We must invoke the rule that this court looks only to the intent of the legislature when enforcing or construing statutes. Allied-Signal, Inc. v. State Bd. of Equalization, 813 P.2d 214, 219 (Wyo.1991); Billis v. State, 800 P.2d 401 (Wyo.1990); Rocky Mountain Oil and Gas Ass’n v. State Bd. of Equalization, 749 P.2d 221 (Wyo.1987). Legislative intent must be ascertained initially and primarily from the words used in the statute. Allied-Signal, 813 P.2d at 219; Phillips v. Duro-Last Roofing, Inc., 806 P.2d 834, 837 (Wyo.1991). The statutory language itself provides valuable insight into legislative intent. Pisano v. Shillinger, 835 P.2d 1136 (Wyo.1992) (No. 91-138, published July 27, 1992). We normally accord some weight to the construction of a statute by an administrative agency unless the agency’s construction is clearly erroneous. State ex. rel. Worker’s Comp. Div. v. Mahoney, 798 P.2d 836, 838 (Wyo.1990). In interpreting a statute, every word, clause and sentence must be considered so that no part will be rendered inoperative or superfluous. Id.; Story v. State, 755 P.2d 228, 231 (Wyo.1988). Each element must be given meaning. If the language selected by the legislature is sufficiently definitive, that language establishes the rule of law. Any additional construction can be resorted to only if the wording is ambiguous or unclear to the point of demonstrating obscurity with respect to the legislative purpose or mandate. Mahoney, 798 P.2d at 219; Blue Cross Ass’n v. Harris, 664 F.2d 806, 809 (10th Cir.1981).
I would hold that the language used in W.S. 23-3-303(a) and W.S. 23-l-102(a)(viii) is clear and unambiguous and that the obvious legislative intent was that “other type of association” would be any other monetary business arrangement or relationship between persons and, when applied to W.S. 23-3-303(a), includes as a person the business association of an outfitter with a client for a fee to provide the agreed contractual service for a big game hunt.
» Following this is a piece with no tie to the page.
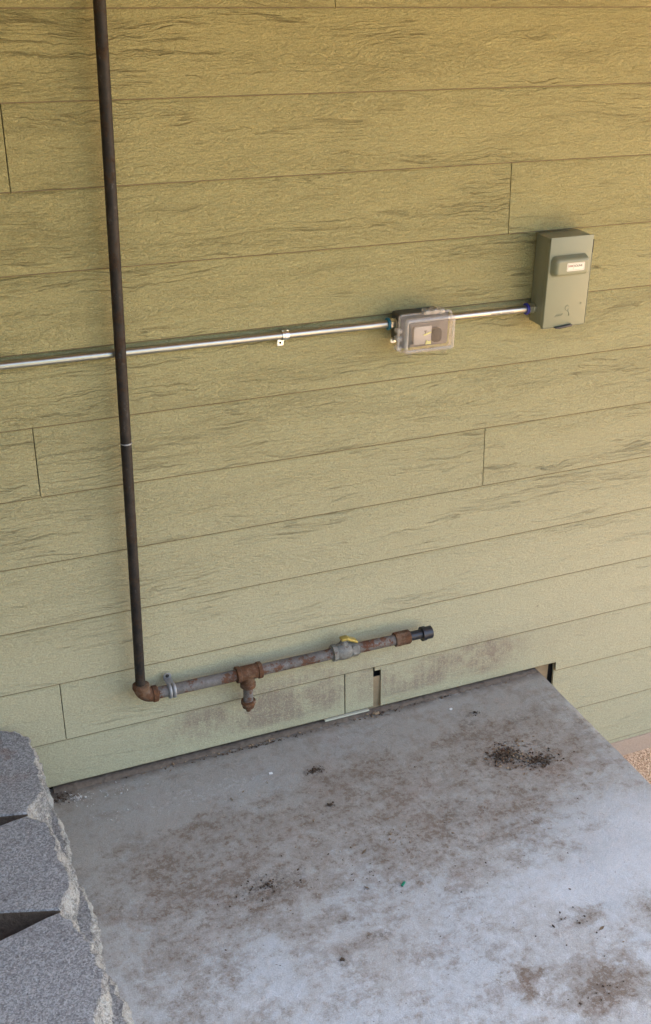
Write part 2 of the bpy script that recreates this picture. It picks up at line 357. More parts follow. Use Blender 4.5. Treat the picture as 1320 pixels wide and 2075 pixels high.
def rrect(x0, x1, z0, z1, r, k=5):
    out = []
    for cx, cz, a0 in ((x1-r, z1-r, 0), (x0+r, z1-r, 90), (x0+r, z0+r, 180), (x1-r, z0+r, 270)):
        for i in range(k+1):
            a = math.radians(a0+90*i/k); out.append((cx+r*math.cos(a), cz+r*math.sin(a)))
    return out
def loftxz(bm, rings):
    """rings of equal-length (x, z) outlines each with its own y; closed with the last ring"""
    R = [[bm.verts.new((x, y, z)) for x, z in pts] for y, pts in rings]; k = len(R[0])
    for a, b in zip(R, R[1:]):
        for i in range(k): bm.faces.new((a[i], a[(i+1) % k], b[(i+1) % k], b[i]))
    bm.faces.new(R[-1]); return R

# ---------------------------------------------------------------- the setting
def ground_sheet():
    bm = bmesh.new()
    bmesh.ops.create_grid(bm, x_segments=60, y_segments=60, size=1)
    for v in bm.verts:
        x, y = v.co.x, v.co.y
        v.co = Vector((2+math.copysign(abs(x)**3, x)*60, -2+math.copysign(abs(y)**3, y)*60, 0))
        d = math.hypot(v.co.x-2, v.co.y+2)
        v.co.z = -.452+(.006*mn.noise(v.co*3)) + (.25*mn.noise(v.co*.12) if d > 8 else 0)
    return mark(link('ground', bm, M['ground'], smooth=True), kind='structure')
ground_sheet()

bm = bmesh.new()                                               # landing: top at z 0, slightly ragged right edge
nx, ny = 90, 120
X0, X1, Y0, Y1 = .06, 1.851, -3.4, .018
gr = [[None]*(ny+1) for _ in range(nx+1)]
for i in range(nx+1):
    for j in range(ny+1):
        u = i/nx; v = j/ny; x = X0+(X1-X0)*u; y = Y0+(Y1-Y0)*v
        if i == nx: x += .0022*mn.noise(Vector((0, y*22, 1)))+.0015*mn.noise(Vector((0, y*60, 4)))-.003*max(0, mn.noise(Vector((0, y*9, 9))))
        z = .0012*mn.noise(Vector((x*5, y*5, 0)))+.0005*mn.noise(Vector((x*18, y*18, 2)))
        gr[i][j] = bm.verts.new((x, y, z))
for i in range(nx):
    for j in range(ny): bm.faces.new((gr[i][j], gr[i+1][j], gr[i+1][j+1], gr[i][j+1]))
prev = [gr[nx][j] for j in range(ny+1)]
for dx, dz in ((.002, -.0025), (.003, -.008), (.003, -.46)):
    cur = [bm.verts.new((g.co.x+dx, g.co.y, dz+(.001*mn.noise(Vector((3, g.co.y*40, 0))) if dz > -.1 else 0))) for g in [gr[nx][j] for j in range(ny+1)]]
    for j in range(ny): bm.faces.new((prev[j], cur[j], cur[j+1], prev[j+1]))
    prev = cur
fr = [gr[i][0] for i in range(nx+1)]; lo = [bm.verts.new((v.co.x, v.co.y, -.46)) for v in fr]
for i in range(nx): bm.faces.new((fr[i], lo[i], lo[i+1], fr[i+1]))
mark(link('pavement_slab', bm, M['concrete'], smooth=True, auto=50), kind='structure')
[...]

That the legislature intended that outfitters and guides who occupy a business relationship with a hunter would be subject to statutes prohibiting the intentional or needless waste of big game animals cannot be seriously disputed. The hunter who signs on with an outfitter for a big game hunt does so because he lacks equipment, supplies, horses, pack animals, camp site, *90knowledge of forest, wilderness and hunting areas, vehicles and other equipment, and because it would be unlawful for him as a nonresident to undertake such a hunt. The outfitter furnishes all that is needed for the hunt, including horses and pack animals. It is only the outfitter who will pack out the game taken. The hunter cannot, will not, and is not expected to pack out the game to prevent waste where he has entered into the business-type relationship as here for the hunt.
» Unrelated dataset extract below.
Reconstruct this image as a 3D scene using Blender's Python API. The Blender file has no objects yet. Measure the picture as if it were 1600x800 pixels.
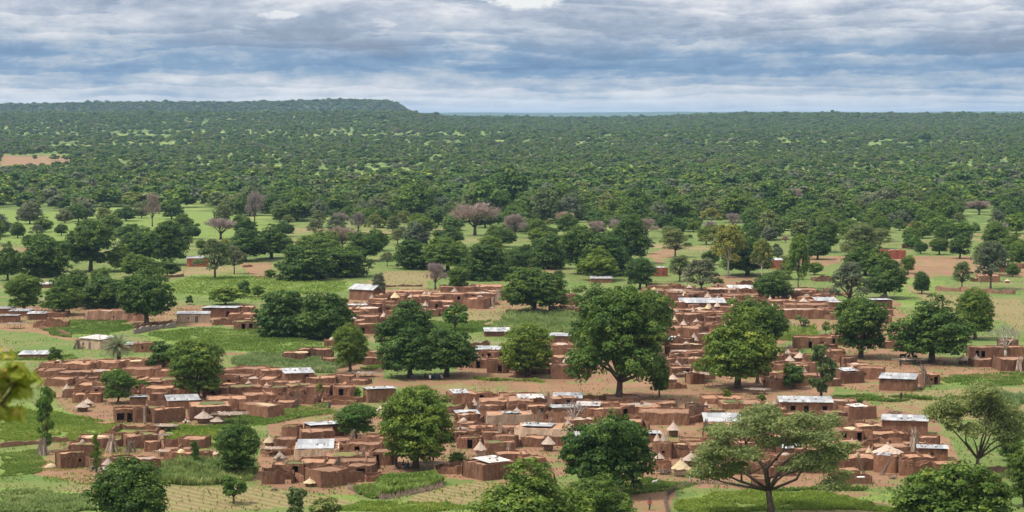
import bpy, math, random
import numpy as np
from mathutils import Vector, Matrix, Euler
PI = math.pi
R = math.radians
scn = bpy.context.scene
COL = scn.collection
# ------------------------------------------------------------------ camera
CAMZ, FPX, HOR = 60.0, 3200.0, 188.0
PITCH = math.atan((400 - HOR) / FPX)
cd = bpy.data.cameras.new('camera')
cam = bpy.data.objects.new('camera', cd)
COL.objects.link(cam)
cam.location = (0, 0, CAMZ)
cam.rotation_euler = (PI / 2 - PITCH, 0, 0)
cd.sensor_width = 36.0
cd.lens = 36.0 * FPX / 1600.0
cd.clip_start = 0.5
cd.clip_end = 90000
cd.dof.use_dof = True
cd.dof.focus_distance = 600
cd.dof.aperture_fstop = 1.6
scn.camera = cam
# ------------------------------------------------------------------ light
SUN_EL, SUN_AZ = R(60), R(-104)          # azimuth from +Y towards +X: behind the camera, to the left
scn.view_settings.view_transform = 'Standard'
scn.view_settings.look = 'None'
scn.view_settings.gamma = 1
scn.view_settings.exposure = 0.62
sd = bpy.data.lights.new('sun', 'SUN')
sd.energy = 2.9
sd.angle = R(8)
sd.color = (1.0, 0.95, 0.87)
sun = bpy.data.objects.new('sun', sd)
COL.objects.link(sun)
sdir = Vector((math.cos(SUN_EL) * math.sin(SUN_AZ), math.cos(SUN_EL) * math.cos(SUN_AZ), math.sin(SUN_EL)))
sun.rotation_euler = sdir.to_track_quat('Z', 'Y').to_euler()

def nodes_of(x):
    x.use_nodes = True
    nt = x.node_tree
    nt.nodes.clear()
    return nt
def mth(nt, op, a, b=None, c=None, clamp=False):
    n = nt.nodes.new('ShaderNodeMath'); n.operation = op; n.use_clamp = clamp
    for i, v in enumerate((a, b, c)):
        if v is None: continue
        if isinstance(v, (int, float)): n.inputs[i].default_value = v
        else: nt.links.new(v, n.inputs[i])
    return n.outputs[0]
def vmth(nt, op, a, b):
    n = nt.nodes.new('ShaderNodeVectorMath'); n.operation = op
    for i, v in enumerate((a, b)):
        if isinstance(v, (tuple, list)): n.inputs[i].default_value = v
        else: nt.links.new(v, n.inputs[i])
    return n.outputs[0]
def noise(nt, vec, scale, detail=3, rough=0.55, dist=0.0):
    n = nt.nodes.new('ShaderNodeTexNoise')
    n.inputs['Scale'].default_value = scale; n.inputs['Detail'].default_value = detail
    n.inputs['Roughness'].default_value = rough; n.inputs['Distortion'].default_value = dist
    if vec is not None: nt.links.new(vec, n.inputs['Vector'])
    return n.outputs['Fac']
def ramp(nt, fac, stops, interp='LINEAR'):
    n = nt.nodes.new('ShaderNodeValToRGB'); cr = n.color_ramp; cr.interpolation = interp
    while len(cr.elements) < len(stops): cr.elements.new(0.5)
    for e, (p, c) in zip(cr.elements, stops):
        e.position = p
        e.color = (c[0], c[1], c[2], 1) if isinstance(c, (tuple, list)) else (c, c, c, 1)
    nt.links.new(fac, n.inputs[0])
    return n.outputs[0]
def mixc(nt, fac, a, b, mode='MIX'):
    n = nt.nodes.new('ShaderNodeMix'); n.data_type = 'RGBA'; n.blend_type = mode
    if isinstance(fac, (int, float)): n.inputs[0].default_value = fac
    else: nt.links.new(fac, n.inputs[0])
    for i, v in ((6, a), (7, b)):
        if isinstance(v, (tuple, list)): n.inputs[i].default_value = (v[0], v[1], v[2], 1)
        else: nt.links.new(v, n.inputs[i])
    return n.outputs[2]
def smooth(nt, v, lo, hi):
    n = nt.nodes.new('ShaderNodeMapRange'); n.interpolation_type = 'SMOOTHSTEP'
    n.inputs[1].default_value = lo; n.inputs[2].default_value = hi
    nt.links.new(v, n.inputs[0])
    return n.outputs[0]
# ------------------------------------------------------------------ world: sky behind a broken layer of cloud
world = bpy.data.worlds.new('World')
scn.world = world
nt = nodes_of(world)
out = nt.nodes.new('ShaderNodeOutputWorld')
bg = nt.nodes.new('ShaderNodeBackground')
bg.inputs[1].default_value = 0.10
sky = nt.nodes.new('ShaderNodeTexSky')
sky.sky_type = 'NISHITA'; sky.sun_disc = False
sky.sun_elevation = SUN_EL; sky.sun_rotation = SUN_AZ
tc = nt.nodes.new('ShaderNodeTexCoord')
sep = nt.nodes.new('ShaderNodeSeparateXYZ')
nt.links.new(tc.outputs['Generated'], sep.inputs[0])
zz = mth(nt, 'MAXIMUM', sep.outputs[2], 0.0)
az = mth(nt, 'ARCTAN2', sep.outputs[0], sep.outputs[1])
# cloud deck seen in perspective: distance grows as the line of sight drops
inv = mth(nt, 'DIVIDE', 1.0, mth(nt, 'ADD', zz, 0.045))
def cloudvec(su, sv, ou=0.0):
    cb = nt.nodes.new('ShaderNodeCombineXYZ')
    nt.links.new(mth(nt, 'ADD', mth(nt, 'MULTIPLY', mth(nt, 'MULTIPLY', az, inv), su), ou), cb.inputs[0])
    nt.links.new(mth(nt, 'MULTIPLY', inv, sv), cb.inputs[1])
    return cb.outputs[0]
def skyvec(sa, sz, o=0.0):
    cb = nt.nodes.new('ShaderNodeCombineXYZ')
    nt.links.new(mth(nt, 'ADD', mth(nt, 'MULTIPLY', az, sa), o), cb.inputs[0]); nt.links.new(mth(nt, 'MULTIPLY', zz, sz), cb.inputs[1])
    return cb.outputs[0]
n_big = noise(nt, skyvec(10.0, 40.0, 3.1), 1.0, 8, 0.60, 0.35)
n_fine = noise(nt, cloudvec(0.9, 0.85, 7.7), 1.0, 8, 0.60, 0.5)
n_puff = noise(nt, skyvec(50.0, 105.0, 1.3), 1.0, 10, 0.66, 0.15)
comb = mth(nt, 'ADD', mth(nt, 'MULTIPLY', n_big, 0.54), mth(nt, 'ADD', mth(nt, 'MULTIPLY', n_fine, 0.19), mth(nt, 'MULTIPLY', n_puff, 0.27)))
# the deck is thin and pale far away, thick and slate blue in the middle distance, lighter grey nearer
thick = ramp(nt, mth(nt, 'MULTIPLY', zz, 10.0), [(0.0, 0.20), (0.10, 0.20), (0.18, 0.36), (0.25, 0.76), (0.36, 0.72), (0.45, 0.50), (0.58, 0.40), (1.0, 0.38)])
tsep = mth(nt, 'MULTIPLY', thick, 1.0)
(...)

In this case, the hunter paid a fee of $3,000 for the hunt; and the outfitter, according to his written brochure and agreement, represented and agreed as follows:
“Each camp is equipped with a large cook and dining tent where wholesome, hot meals are prepared by our cook. The menu is carefully planned to provide nutritious and satisfying food. The hunters’ tents have bunks, foam pads, heating stoves and lanterns. There is also a guide’s tent, grain and gear tent, corrals and hiking trails.” * * *
******
* * * “The outfit is geared to handle up to four hunters per trip with two hunters per guide. We prefer small parties in order to provide more personal attention and quality hunting. However, if you have a party of five or six hunters and like to hunt together, we can easily accommodate you. Our horses and mules are kept in good condition and are ridden throughout the summer, ensuring you of a well cared for, gentle, and mountain-wise animal. All gear, tents, and equipment are well maintained and replaced when necessary.
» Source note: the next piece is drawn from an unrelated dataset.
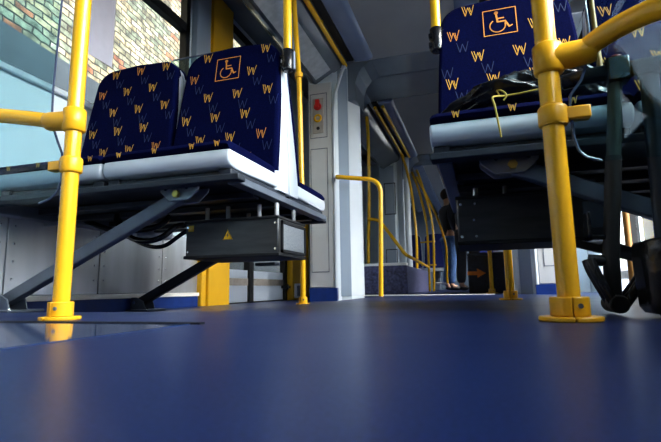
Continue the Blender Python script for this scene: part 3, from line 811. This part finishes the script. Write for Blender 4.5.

“After pulling out of the Thorofare country in early November, we hunt deer in the North Fork and South Fork Drain-ages of the Shoshone River. These areas are noted for producing trophy mule deer. We hunt the area daily and return to Cody each night.”
******
“[We provide] Transportation to and from Cody airport, if necessary; transportation to and from trailhead; riding and pack animals; one guide per two hunters; meals; cook; field dressing of game; antler, cape and hide preparation as you specify; delivery of meat to Cody processor if you wish.” [emphasis added]
The outfitter who enters into a business relationship with his client hunter to take game animals has entered into the business-type association defined in the statute and, therefore, is a “person” who under W.S. 23-3-303(a) violates Wyoming law when he takes and leaves a game animal to needlessly go to waste. As such, he is subject to perform the requirements and to the penalties imposed by W.S. 23-3-303(a).
Nevertheless, I concur in the reversal of the Board’s decision. It is not supported by substantial evidence and therefore is arbitrary, capricious or an abuse of discretion under W.S. 16-3-114(c)(ii)(A). The extensive record of this hearing tells us that an unusual set of occurrences and circumstances led to the unfortunate spoilage of this game meat. This hunt had hardly begun when three of the outfitter’s employees unexpectedly quit his employment. The group packed back 32 miles to its base camps to begin the hunt. The weather was unseasonably warm, being in the 80 to 90 degree temperatures. There was compliance with the statute requiring that big game be packed to the camp within 48 hours. The attempt thereafter to pack the game to Cody, Wyoming encountered an unexpected heavy snow storm resulting in a day and a half being consumed in that effort. There was evidence that the game would have spoiled in any event because of the circumstances encountered. Contrary evidence was totally lacking. The Board could reach the conclusion and make the finding that it did — that the outfitter was in violation — only by its conclusion that he should have made “special” provision for packing out game animals. Failure to take special precautions that would have been necessary in these extreme unexpected circumstances was practically impossible and can hardly rise to the level of violation of W.S. 23-3-303(a). The outfitter was acquitted of the criminal charge of violating this statute. I recognize that an alterna*91tive disposition in this case might be a remand to the Board to make additional findings. I would not oppose that resolution of the case. However, I am prepared at this time to concur in reversal of the Board’s decision and do concur.